Saturday, June 26, 2010

Your weekend oil update.













Boston.com with yet more stunning photography of this mess. What I’m seeing in the comments there and on other websites though is a sentiment about the spill that is puzzling. Those speaking out more and more against deep sea drilling are blaming liberalism for it? Double hmmm. As BP’s PR effort that I first mentioned here now gets a disgusting “kudos” from some, we should be hating the game (oil) and not the playa so much.

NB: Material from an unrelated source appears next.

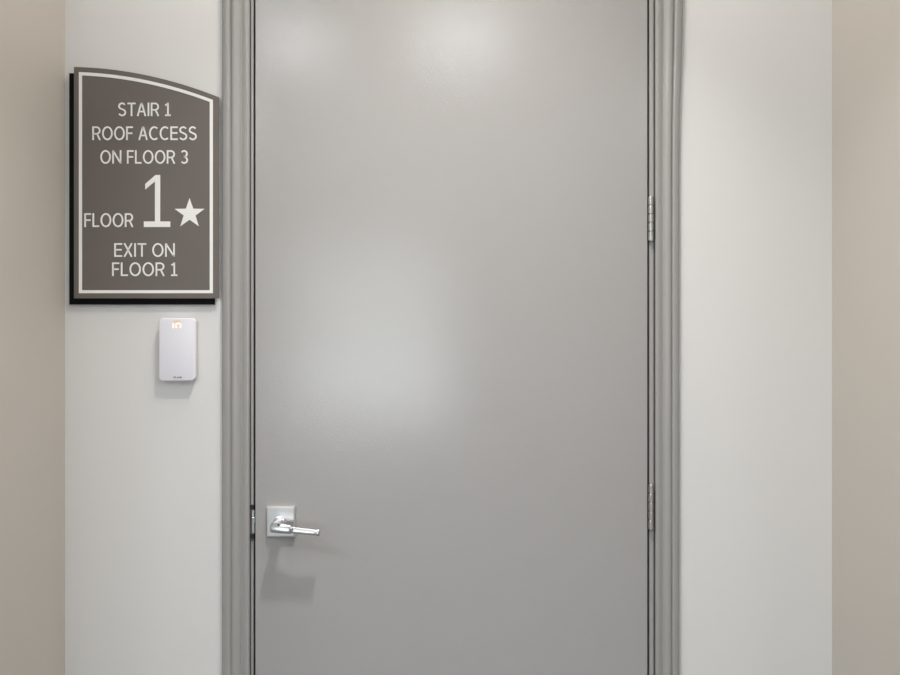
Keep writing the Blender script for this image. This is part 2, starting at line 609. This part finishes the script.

Before the election, a lot of the rhetoric was focused on ending dependence on foreign oil. If they really meant it, what I thought it should’ve always been though was ending a dependence on oil in general. Did this spill have to happen for that change in the message to occur? It’s a moot point though if there isn’t a bigger effort to convert to alternative forms of energy after this. Coming up with safer ways to continue using the ones we have only prolongs that.

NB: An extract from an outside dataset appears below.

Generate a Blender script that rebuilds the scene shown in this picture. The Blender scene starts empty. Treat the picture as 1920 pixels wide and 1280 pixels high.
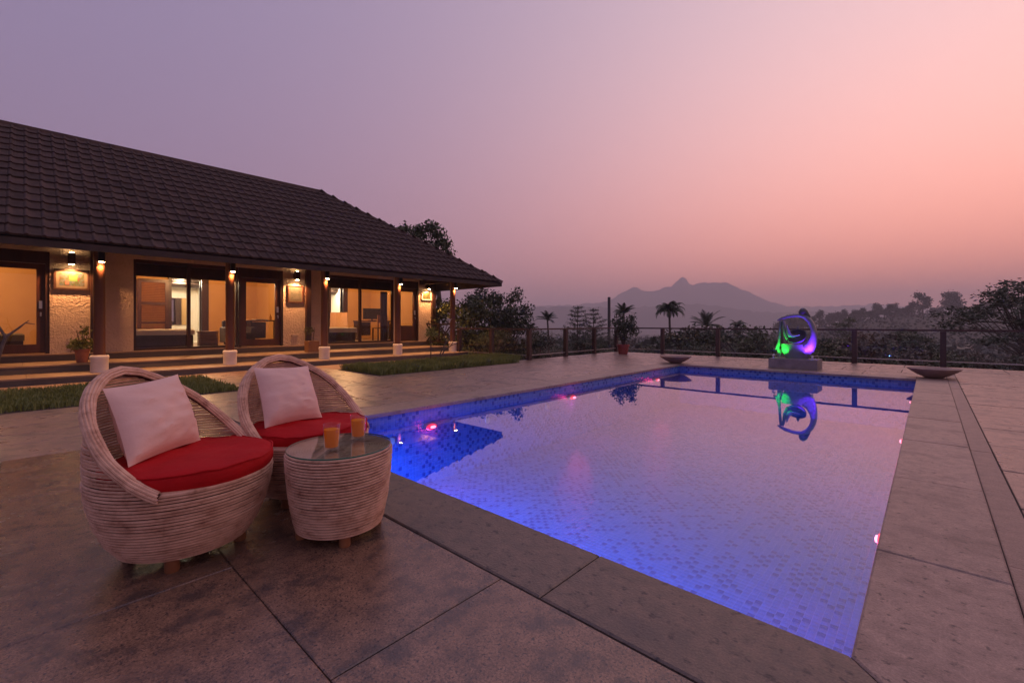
import bpy, math, random
import numpy as np
from mathutils import Vector, Matrix, noise

S = bpy.context.scene
COL = S.collection
R = math.radians

# ------------------------------------------------------------------ camera
TH = math.atan(783 / 847)
FW = Vector((-math.sin(TH), math.cos(TH), 0)); RT = Vector((math.cos(TH), math.sin(TH), 0))
cam = bpy.data.cameras.new("camera"); camo = bpy.data.objects.new("camera", cam); COL.objects.link(camo)
camo.location = (0, 0, 1.05); camo.rotation_euler = (R(90), 0, TH)
cam.sensor_width = 36; cam.lens = 847 / 1920 * 36; cam.shift_y = -33.5 / 1920
cam.clip_start = .05; cam.clip_end = 12000
S.camera = camo

# ------------------------------------------------------------------ dusk sky
W = bpy.data.worlds.new("World"); S.world = W; W.use_nodes = True
nt = W.node_tree; nt.nodes.clear()
def wn(t, **k):
    n = nt.nodes.new(t)
    for a, b in k.items(): setattr(n, a, b)
    return n
def wmath(op, a, b=None, clamp=False):
    n = wn('ShaderNodeMath', operation=op, use_clamp=clamp)
    for i, v in enumerate((a, b)):
        if v is None: continue
        if isinstance(v, (int, float)): n.inputs[i].default_value = v
        else: nt.links.new(v, n.inputs[i])
    return n.outputs[0]
def wmix(f, a, b):
    n = wn('ShaderNodeMix', data_type='RGBA')
    nt.links.new(f, n.inputs[0])
    for i, v in ((6, a), (7, b)):
        if isinstance(v, tuple): n.inputs[i].default_value = v + (1,)
        else: nt.links.new(v, n.inputs[i])
    return n.outputs[2]
tc = wn('ShaderNodeTexCoord'); dirv = tc.outputs['Generated']
dot = wn('ShaderNodeVectorMath', operation='DOT_PRODUCT'); nt.links.new(dirv, dot.inputs[0])
dot.inputs[1].default_value = (.2003, .9797, .0013)
glow = wmath('EXPONENT', wmath('MULTIPLY', wmath('SUBTRACT', 1.0, dot.outputs['Value']), -2.791))
sep = wn('ShaderNodeSeparateXYZ'); nt.links.new(dirv, sep.inputs[0])
hz = wmath('EXPONENT', wmath('MULTIPLY', wmath('MAXIMUM', sep.outputs[2], 0.0), -1 / .414))
upper = wmix(glow, (.232, .218, .425), (1.22, 1.17, 1.24))
lower = wmix(glow, (.29, .22, .35), (2.571, .631, .219))
skyc = wmix(hz, upper, lower)
bg = wn('ShaderNodeBackground'); nt.links.new(skyc, bg.inputs[0]); bg.inputs[1].default_value = 1.0
wo = wn('ShaderNodeOutputWorld'); nt.links.new(bg.outputs[0], wo.inputs[0])

# ------------------------------------------------------------------ view
S.view_settings.view_transform = 'Standard'; S.view_settings.look = 'None'
S.view_settings.exposure = 0; S.view_settings.gamma = 1
S.render.engine = 'CYCLES'
S.cycles.use_denoising = True
S.cycles.max_bounces = 8; S.cycles.transparent_max_bounces = 24
S.cycles.diffuse_bounces = 3; S.cycles.glossy_bounces = 4; S.cycles.transmission_bounces = 8
S.cycles.volume_bounces = 2
S.cycles.sample_clamp_indirect = 4.0
S.cycles.caustics_reflective = False; S.cycles.caustics_refractive = False

# ------------------------------------------------------------------ helpers
class MB:
    def __init__(s): s.v = []; s.f = []
    def add(s, vs, fs):
        o = len(s.v); s.v += [tuple(v) for v in vs]; s.f += [tuple(i + o for i in f) for f in fs]; return s
    def box(s, x0, x1, y0, y1, z0, z1):
        v = [(x, y, z) for z in (z0, z1) for y in (y0, y1) for x in (x0, x1)]
        return s.add(v, [(0, 2, 3, 1), (4, 5, 7, 6), (0, 1, 5, 4), (2, 6, 7, 3), (0, 4, 6, 2), (1, 3, 7, 5)])
    def cbox(s, x0, x1, y0, y1, z0, z1, c=.006):
        return s.prism([(x0, y0), (x1, y0), (x1, y1), (x0, y1)], z0, z1, c)
    def prism(s, poly, z0, z1, c=.005):
        n = len(poly); cx = sum(p[0] for p in poly) / n; cy = sum(p[1] for p in poly) / n
        ins = []
        for i in range(n):
            p = Vector(poly[i]); a = (Vector(poly[i - 1]) - p).normalized(); b = (Vector(poly[(i + 1) % n]) - p).normalized()
            sn = abs(a.x * b.y - a.y * b.x); d = (a + b) * (c / max(sn, .2)); ins.append((p.x + d.x, p.y + d.y))
        v = [(x, y, z0) for x, y in poly] + [(x, y, z1 - c * .7) for x, y in poly] + [(x, y, z1) for x, y in ins]
        f = [tuple(range(n - 1, -1, -1)), tuple(range(2 * n, 3 * n))]
        for i in range(n):
            j = (i + 1) % n
            f += [(i, j, n + j, n + i), (n + i, n + j, 2 * n + j, 2 * n + i)]
        return s.add(v, f)
    def bar(s, a, b, w, h, up=(0, 0, 1)):
        a = Vector(a); b = Vector(b); d = (b - a).normalized(); u = Vector(up)
        sd = d.cross(u)
        if sd.length < 1e-4: sd = d.cross(Vector((1, 0, 0)))
        sd.normalize(); u = sd.cross(d)
        v = [p + sd * (i * w / 2) + u * (j * h / 2) for p in (a, b) for j in (-1, 1) for i in (-1, 1)]
        return s.add(v, [(0, 1, 3, 2), (4, 6, 7, 5), (0, 4, 5, 1), (2, 3, 7, 6), (0, 2, 6, 4), (1, 5, 7, 3)])
    def tube(s, pts, r, n=8, closed=False, sq=None):
        pts = [Vector(p) for p in pts]; m = len(pts)
        rs = list(r) if hasattr(r, '__len__') else [r] * m
        vs = []; ref = None
        for i, p in enumerate(pts):
            if closed: d = pts[(i + 1) % m] - pts[i - 1]
            else: d = pts[min(i + 1, m - 1)] - pts[max(i - 1, 0)]
            d.normalize()
            if ref is None:
                ref = Vector((0, 0, 1)) if abs(d.z) < .9 else Vector((1, 0, 0))
            a = (ref - d * ref.dot(d))
            if a.length < 1e-5: a = d.orthogonal()
            a.normalize(); b = d.cross(a); ref = a
            for k in range(n):
                t = 2 * math.pi * k / n
                vs.append(p + (a * math.cos(t) + b * math.sin(t)) * rs[i])
        fs = []
        for i in range(m if closed else m - 1):
            j = (i + 1) % m
            for k in range(n):
                l = (k + 1) % n
                fs.append((i * n + k, i * n + l, j * n + l, j * n + k))
        if not closed: fs += [tuple(range(n - 1, -1, -1)), tuple((m - 1) * n + k for k in range(n))]
        return s.add(vs, fs)
    def lathe(s, c, prof, n=32, cap=True):
        vs = []; m = len(prof)
        for r, z in prof:
            for k in range(n):
                t = 2 * math.pi * k / n
                vs.append((c[0] + r * math.cos(t), c[1] + r * math.sin(t), c[2] + z))
        fs = []
        for i in range(m - 1):
            for k in range(n):
                l = (k + 1) % n
                fs.append((i * n + k, i * n + l, (i + 1) * n + l, (i + 1) * n + k))
        if cap: fs += [tuple(range(n - 1, -1, -1)), tuple((m - 1) * n + k for k in range(n))]
        return s.add(vs, fs)
    def grid(s, P):
        h = len(P); w = len(P[0]); 
        return s.add([p for row in P for p in row],
                     [(i * w + j, i * w + j + 1, (i + 1) * w + j + 1, (i + 1) * w + j) for i in range(h - 1) for j in range(w - 1)])

ORG = {}
def tag(o, label=None, cat=None, group=None, kind=None):
    if label: o['label'] = label
    if cat: o['category'] = cat
    if group: o['group'] = group
    if kind: o['kind'] = kind
    return o
def thing(name, label, cat, loc=(0, 0, 0), rz=0, group=None, local=False):
    o = bpy.data.objects.new(name, None); COL.objects.link(o)
    o.empty_display_size = .1; o.location = loc; o.rotation_euler = (0, 0, rz)
    ORG[o.name] = Vector((0, 0, 0)) if local else Vector(loc)
    return tag(o, label, cat, group)
def link(name, me, mat, parent=None, loc=None):
    o = bpy.data.objects.new(name, me); COL.objects.link(o)
    if mat is not None and not me.materials: me.materials.append(mat)
    if parent is not None:
        o.parent = parent; ORG[o.name] = ORG.get(parent.name, Vector((0, 0, 0)))
    if loc is not None: o.location = loc
    return o
def shade(me, ang=40):
    me.shade_smooth() if hasattr(me, 'shade_smooth') else None
    try: me.set_sharp_from_angle(angle=R(ang))
    except Exception: pass
def build(name, mb, mat, parent=None, smooth=False, kind=None, loc=None):
    """one mesh object; vertices are world coordinates unless the parent was made local"""
    me = bpy.data.meshes.new(name)
    org = ORG.get(parent.name, Vector((0, 0, 0))) if parent is not None else Vector(loc or (0, 0, 0))
    vs = [(v[0] - org.x, v[1] - org.y, v[2] - org.z) for v in mb.v]
    me.from_pydata(vs, [], mb.f); me.update()
    if smooth: shade(me)
    o = link(name, me, mat, parent)
    if parent is None and loc is not None:
        o.location = loc; ORG[o.name] = Vector(loc)
    if kind: o['kind'] = kind
    return o
def npmesh(name, V, Q):
    V = np.asarray(V, np.float32).reshape(-1, 3); Q = np.asarray(Q, np.int32)
    me = bpy.data.meshes.new(name); k = Q.shape[1]
    me.vertices.add(len(V)); me.vertices.foreach_set('co', V.ravel())
    me.loops.add(Q.size); me.loops.foreach_set('vertex_index', Q.ravel())
    me.polygons.add(len(Q)); me.polygons.foreach_set('loop_start', np.arange(0, Q.size, k, dtype=np.int32))
    me.update(calc_edges=True)
    return me
def dup(o, parent=None, loc=None, rz=None, scale=None, label=None):
    c = o.copy(); COL.objects.link(c)
    if parent is not None: c.parent = parent
    if loc is not None: c.location = loc
    if rz is not None: c.rotation_euler = (0, 0, rz)
    if scale is not None: c.scale = (scale,) * 3 if not hasattr(scale, '__len__') else scale
    if label: c['label'] = label
    for ch in list(o.children): dup(ch, c)
    return c

# ------------------------------------------------------------------ materials
def newmat(name):
    m = bpy.data.materials.new(name); m.use_nodes = True
    return m, m.node_tree.nodes, m.node_tree.links, m.node_tree.nodes['Principled BSDF']
def M(name, c1, c2=None, scale=6, rough=.6, bump=0, bscale=60, stretch=(1, 1, 1), lo=.35, hi=.65, detail=6,
      metal=0, spec=.5, world=False, rand=0, speck=None, sscale=120, slo=.62, coat=0, blotch=None, blscale=1.2, bllo=.5, blhi=.68, rvar=0, bdist=.01, bstretch=None, trans=0, grain=0):
    m, N, L, P = newmat(name)
    P.inputs['Roughness'].default_value = rough; P.inputs['Metallic'].default_value = metal
    P.inputs['Specular IOR Level'].default_value = spec; P.inputs['Coat Weight'].default_value = coat
    def new(t, **k):
        n = N.new(t)
        for a, b in k.items(): setattr(n, a, b)
        return n
    if world: src = new('ShaderNodeNewGeometry').outputs['Position']
    else: src = new('ShaderNodeTexCoord').outputs['Object']
    def vec(st):
        mp = new('ShaderNodeMapping'); mp.inputs['Scale'].default_value = st; L.new(src, mp.inputs[0]); return mp.outputs[0]
    def noi(sc, st, det=detail, r=.6):
        n = new('ShaderNodeTexNoise'); n.inputs['Scale'].default_value = sc; n.inputs['Detail'].default_value = det
        n.inputs['Roughness'].default_value = r; L.new(vec(st), n.inputs['Vector']); return n.outputs['Fac']
    def ramp(f, a, b, t=0., u=1.):
        r = new('ShaderNodeMapRange'); r.inputs[1].default_value = a; r.inputs[2].default_value = b
        r.inputs[3].default_value = t; r.inputs[4].default_value = u; L.new(f, r.inputs[0]); return r.outputs[0]
    def mix(f, a, b, bt='MIX'):
        n = new('ShaderNodeMix', data_type='RGBA', blend_type=bt)
        if isinstance(f, float): n.inputs[0].default_value = f
        else: L.new(f, n.inputs[0])
        for i, v in ((6, a), (7, b)):
            if isinstance(v, tuple): n.inputs[i].default_value = v + (1,)
            else: L.new(v, n.inputs[i])
        return n.outputs[2]
    col = None
    if c2 is not None:
        col = mix(ramp(noi(scale, stretch), lo, hi), c1, c2)
    if blotch is not None:
        col = mix(ramp(noi(blscale, stretch, 8, .7), bllo, blhi), col if col is not None else c1, blotch)
    if speck is not None:
        col = mix(ramp(noi(sscale, stretch, 3), slo, slo + .1), col if col is not None else c1, speck)
    if grain:
        gb = new('ShaderNodeHueSaturation'); L.new(ramp(noi(130, (1, 1, 1), 4, .8), .32, .68, 1 - grain, 1 + grain), gb.inputs['Value']); L.new(col, gb.inputs['Color']); col = gb.outputs[0]
    if rand:
        oi = new('ShaderNodeObjectInfo')
        b = new('ShaderNodeHueSaturation'); L.new(ramp(oi.outputs['Random'], 0, 1, 1 - rand, 1 + rand), b.inputs['Value'])
        if col is None: b.inputs['Color'].default_value = c1 + (1,)
        else: L.new(col, b.inputs['Color'])
        col = b.outputs[0]
    if col is None: P.inputs['Base Color'].default_value = c1 + (1,)
    else: L.new(col, P.inputs['Base Color'])
    if rvar:
        L.new(ramp(noi(3, stretch), .3, .7, rough - rvar, rough + rvar), P.inputs['Roughness'])
    if bump:
        bn = new('ShaderNodeBump'); bn.inputs['Strength'].default_value = bump; bn.inputs['Distance'].default_value = bdist
        L.new(noi(bscale, bstretch or stretch, 5), bn.inputs['Height']); L.new(bn.outputs[0], P.inputs['Normal'])
    if trans:
        P.inputs['Transmission Weight'].default_value = trans
    return m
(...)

A little perspective though on deep sea drilling and why hating the game should be the focus. Thanks to BP, the second largest oil spill in American history is now the Exxon Valdez.

It ran aground on a reef.

Friday, June 25, 2010

What’s the going rate for a species.



What’s a few lousy turtles. Do disasters now just seem worse because we have so many ways to get the word out about what’s happening? Probably. I have to think collateral damage has always occurred in manmade or natural disasters; we just weren’t as aware. It’s the kind of thing the Drill Baby Drill crowd dismisses as the price we have to pay if we want to keep on producing as a nation, yah? I haven’t heard BP’s side of this though, but just hearing the word “endangered” reminds you how sinister it all is. (The turtle described is the Kemp’s Ridley, the most endangered of all turtles.)